• Goal: Using the data below, repeat all of it precisely.

Stored data entries
━━━━━━
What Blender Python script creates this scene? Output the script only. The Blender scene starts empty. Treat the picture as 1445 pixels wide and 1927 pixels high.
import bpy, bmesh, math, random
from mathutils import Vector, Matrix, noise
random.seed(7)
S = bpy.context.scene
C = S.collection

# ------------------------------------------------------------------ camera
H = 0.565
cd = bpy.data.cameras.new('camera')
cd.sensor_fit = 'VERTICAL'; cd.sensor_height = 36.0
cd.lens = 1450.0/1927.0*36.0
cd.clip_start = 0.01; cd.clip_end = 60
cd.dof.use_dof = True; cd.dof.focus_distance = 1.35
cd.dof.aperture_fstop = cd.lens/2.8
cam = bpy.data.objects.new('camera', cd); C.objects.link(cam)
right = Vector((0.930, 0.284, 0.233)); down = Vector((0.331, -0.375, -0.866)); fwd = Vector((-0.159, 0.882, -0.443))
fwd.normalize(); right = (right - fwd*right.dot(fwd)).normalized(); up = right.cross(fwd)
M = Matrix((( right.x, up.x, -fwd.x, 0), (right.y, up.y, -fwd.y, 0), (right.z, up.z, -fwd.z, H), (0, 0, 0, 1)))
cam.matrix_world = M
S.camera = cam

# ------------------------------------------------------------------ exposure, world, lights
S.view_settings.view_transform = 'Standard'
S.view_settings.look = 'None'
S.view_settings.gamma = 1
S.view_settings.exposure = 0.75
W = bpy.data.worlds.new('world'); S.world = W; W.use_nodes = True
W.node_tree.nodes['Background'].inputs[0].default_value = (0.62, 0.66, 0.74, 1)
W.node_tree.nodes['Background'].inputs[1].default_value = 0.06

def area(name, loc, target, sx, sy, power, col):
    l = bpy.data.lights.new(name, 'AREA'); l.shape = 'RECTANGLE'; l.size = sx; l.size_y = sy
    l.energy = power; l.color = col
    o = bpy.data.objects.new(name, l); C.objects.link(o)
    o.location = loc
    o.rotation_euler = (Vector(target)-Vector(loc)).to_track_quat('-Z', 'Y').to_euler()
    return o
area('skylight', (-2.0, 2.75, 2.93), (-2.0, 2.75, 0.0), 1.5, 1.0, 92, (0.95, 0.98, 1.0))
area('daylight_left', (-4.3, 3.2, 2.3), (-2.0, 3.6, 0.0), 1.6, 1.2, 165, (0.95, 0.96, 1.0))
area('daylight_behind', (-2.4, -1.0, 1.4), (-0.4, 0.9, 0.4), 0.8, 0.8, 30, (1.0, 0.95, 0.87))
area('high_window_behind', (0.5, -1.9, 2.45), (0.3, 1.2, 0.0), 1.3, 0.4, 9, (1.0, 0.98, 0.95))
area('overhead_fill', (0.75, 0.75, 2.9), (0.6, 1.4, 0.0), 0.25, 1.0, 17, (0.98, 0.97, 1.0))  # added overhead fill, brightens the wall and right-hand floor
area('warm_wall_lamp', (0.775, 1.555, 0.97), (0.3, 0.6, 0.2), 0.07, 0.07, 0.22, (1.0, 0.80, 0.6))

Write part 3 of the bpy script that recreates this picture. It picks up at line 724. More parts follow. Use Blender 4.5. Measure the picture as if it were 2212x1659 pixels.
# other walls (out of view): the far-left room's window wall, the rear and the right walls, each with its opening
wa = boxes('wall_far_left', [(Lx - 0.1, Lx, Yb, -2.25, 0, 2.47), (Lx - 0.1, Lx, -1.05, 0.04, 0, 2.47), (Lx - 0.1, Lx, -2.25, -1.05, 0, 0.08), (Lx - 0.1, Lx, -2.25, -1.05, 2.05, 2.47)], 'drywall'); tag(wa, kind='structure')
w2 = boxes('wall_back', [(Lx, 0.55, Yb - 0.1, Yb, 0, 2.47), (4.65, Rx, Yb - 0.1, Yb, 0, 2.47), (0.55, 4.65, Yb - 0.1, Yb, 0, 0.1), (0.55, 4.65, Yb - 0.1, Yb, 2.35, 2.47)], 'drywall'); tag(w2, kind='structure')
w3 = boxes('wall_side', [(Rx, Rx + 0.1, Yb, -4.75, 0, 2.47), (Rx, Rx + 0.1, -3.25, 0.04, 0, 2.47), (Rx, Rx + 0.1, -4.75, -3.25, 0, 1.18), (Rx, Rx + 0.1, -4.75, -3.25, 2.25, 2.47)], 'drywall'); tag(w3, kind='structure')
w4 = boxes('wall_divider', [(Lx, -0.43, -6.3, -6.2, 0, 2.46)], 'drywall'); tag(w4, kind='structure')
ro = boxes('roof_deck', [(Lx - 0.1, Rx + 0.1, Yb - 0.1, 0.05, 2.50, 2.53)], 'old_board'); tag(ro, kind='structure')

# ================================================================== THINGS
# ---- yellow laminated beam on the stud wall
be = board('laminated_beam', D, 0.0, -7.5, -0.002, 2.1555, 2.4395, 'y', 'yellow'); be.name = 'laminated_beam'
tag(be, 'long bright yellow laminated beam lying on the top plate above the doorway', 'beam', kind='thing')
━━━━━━
• Correct answer:
What Blender Python script creates this scene? Output the script only. The Blender scene starts empty. Treat the picture as 1445 pixels wide and 1927 pixels high.
import bpy, bmesh, math, random
from mathutils import Vector, Matrix, noise
random.seed(7)
S = bpy.context.scene
C = S.collection

# ------------------------------------------------------------------ camera
H = 0.565
cd = bpy.data.cameras.new('camera')
cd.sensor_fit = 'VERTICAL'; cd.sensor_height = 36.0
cd.lens = 1450.0/1927.0*36.0
cd.clip_start = 0.01; cd.clip_end = 60
cd.dof.use_dof = True; cd.dof.focus_distance = 1.35
cd.dof.aperture_fstop = cd.lens/2.8
cam = bpy.data.objects.new('camera', cd); C.objects.link(cam)
right = Vector((0.930, 0.284, 0.233)); down = Vector((0.331, -0.375, -0.866)); fwd = Vector((-0.159, 0.882, -0.443))
fwd.normalize(); right = (right - fwd*right.dot(fwd)).normalized(); up = right.cross(fwd)
M = Matrix((( right.x, up.x, -fwd.x, 0), (right.y, up.y, -fwd.y, 0), (right.z, up.z, -fwd.z, H), (0, 0, 0, 1)))
cam.matrix_world = M
S.camera = cam

# ------------------------------------------------------------------ exposure, world, lights
S.view_settings.view_transform = 'Standard'
S.view_settings.look = 'None'
S.view_settings.gamma = 1
S.view_settings.exposure = 0.75
W = bpy.data.worlds.new('world'); S.world = W; W.use_nodes = True
W.node_tree.nodes['Background'].inputs[0].default_value = (0.62, 0.66, 0.74, 1)
W.node_tree.nodes['Background'].inputs[1].default_value = 0.06

def area(name, loc, target, sx, sy, power, col):
    l = bpy.data.lights.new(name, 'AREA'); l.shape = 'RECTANGLE'; l.size = sx; l.size_y = sy
    l.energy = power; l.color = col
    o = bpy.data.objects.new(name, l); C.objects.link(o)
    o.location = loc
    o.rotation_euler = (Vector(target)-Vector(loc)).to_track_quat('-Z', 'Y').to_euler()
    return o
area('skylight', (-2.0, 2.75, 2.93), (-2.0, 2.75, 0.0), 1.5, 1.0, 92, (0.95, 0.98, 1.0))
area('daylight_left', (-4.3, 3.2, 2.3), (-2.0, 3.6, 0.0), 1.6, 1.2, 165, (0.95, 0.96, 1.0))
area('daylight_behind', (-2.4, -1.0, 1.4), (-0.4, 0.9, 0.4), 0.8, 0.8, 30, (1.0, 0.95, 0.87))
area('high_window_behind', (0.5, -1.9, 2.45), (0.3, 1.2, 0.0), 1.3, 0.4, 9, (1.0, 0.98, 0.95))
area('overhead_fill', (0.75, 0.75, 2.9), (0.6, 1.4, 0.0), 0.25, 1.0, 17, (0.98, 0.97, 1.0))  # added overhead fill, brightens the wall and right-hand floor
area('warm_wall_lamp', (0.775, 1.555, 0.97), (0.3, 0.6, 0.2), 0.07, 0.07, 0.22, (1.0, 0.80, 0.6))

Write part 3 of the bpy script that recreates this picture. It picks up at line 724. More parts follow. Use Blender 4.5. Measure the picture as if it were 2212x1659 pixels.
# other walls (out of view): the far-left room's window wall, the rear and the right walls, each with its opening
wa = boxes('wall_far_left', [(Lx - 0.1, Lx, Yb, -2.25, 0, 2.47), (Lx - 0.1, Lx, -1.05, 0.04, 0, 2.47), (Lx - 0.1, Lx, -2.25, -1.05, 0, 0.08), (Lx - 0.1, Lx, -2.25, -1.05, 2.05, 2.47)], 'drywall'); tag(wa, kind='structure')
w2 = boxes('wall_back', [(Lx, 0.55, Yb - 0.1, Yb, 0, 2.47), (4.65, Rx, Yb - 0.1, Yb, 0, 2.47), (0.55, 4.65, Yb - 0.1, Yb, 0, 0.1), (0.55, 4.65, Yb - 0.1, Yb, 2.35, 2.47)], 'drywall'); tag(w2, kind='structure')
w3 = boxes('wall_side', [(Rx, Rx + 0.1, Yb, -4.75, 0, 2.47), (Rx, Rx + 0.1, -3.25, 0.04, 0, 2.47), (Rx, Rx + 0.1, -4.75, -3.25, 0, 1.18), (Rx, Rx + 0.1, -4.75, -3.25, 2.25, 2.47)], 'drywall'); tag(w3, kind='structure')
w4 = boxes('wall_divider', [(Lx, -0.43, -6.3, -6.2, 0, 2.46)], 'drywall'); tag(w4, kind='structure')
ro = boxes('roof_deck', [(Lx - 0.1, Rx + 0.1, Yb - 0.1, 0.05, 2.50, 2.53)], 'old_board'); tag(ro, kind='structure')

# ================================================================== THINGS
# ---- yellow laminated beam on the stud wall
be = board('laminated_beam', D, 0.0, -7.5, -0.002, 2.1555, 2.4395, 'y', 'yellow'); be.name = 'laminated_beam'
tag(be, 'long bright yellow laminated beam lying on the top plate above the doorway', 'beam', kind='thing')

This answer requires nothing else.